Thank you for your touching heartfelt story-It made me feel that there are people out there that are going through the same things. Yeah how about that God. He really is a piece of work.
1 week, 5 days ago
Fantastic piece.
1 week, 5 days ago
Just heard the last 2-3 minutes of this piece. Beautiful, real, moving. I'm buying Incarnadine despite my lack of Draculian knowledge.
I've always felt that being a twin must be the ultimate rip-off because it deprives you of the fall-back position of "at least there's only one of me in all of time." I was wrong, and am now filled with longing for not having that experience.
It really doesn't get better. You just get used to it.

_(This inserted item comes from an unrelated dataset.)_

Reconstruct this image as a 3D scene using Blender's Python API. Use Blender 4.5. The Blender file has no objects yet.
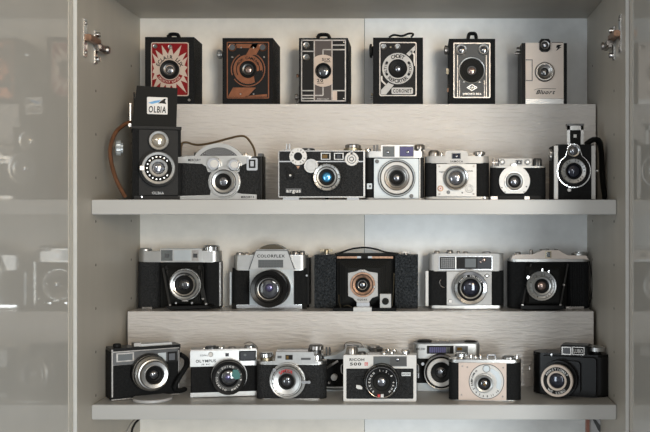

Beautiful, beautiful piece of radio.
1 week, 4 days ago
Thanks to all of you for your very heartfelt comments. A hard thing to live with, and a hard piece of radio work to collaborate on, but it's something I wanted to do from the moment I realized I had preserved the sound of a small piece of Tommy and my life together. To John and KPCC, my own and my family's deepest thanks.
5 days, 5 hours ago
Well Ray, I finally had the chance to listen to your recording. This is such a touching tribute. Just getting the chance to hear Tommy's pleasant voice bought him right back to us, if for just a few moments. He was very special...so are you.
Thanks for this and all the other stories you've told, and will tell.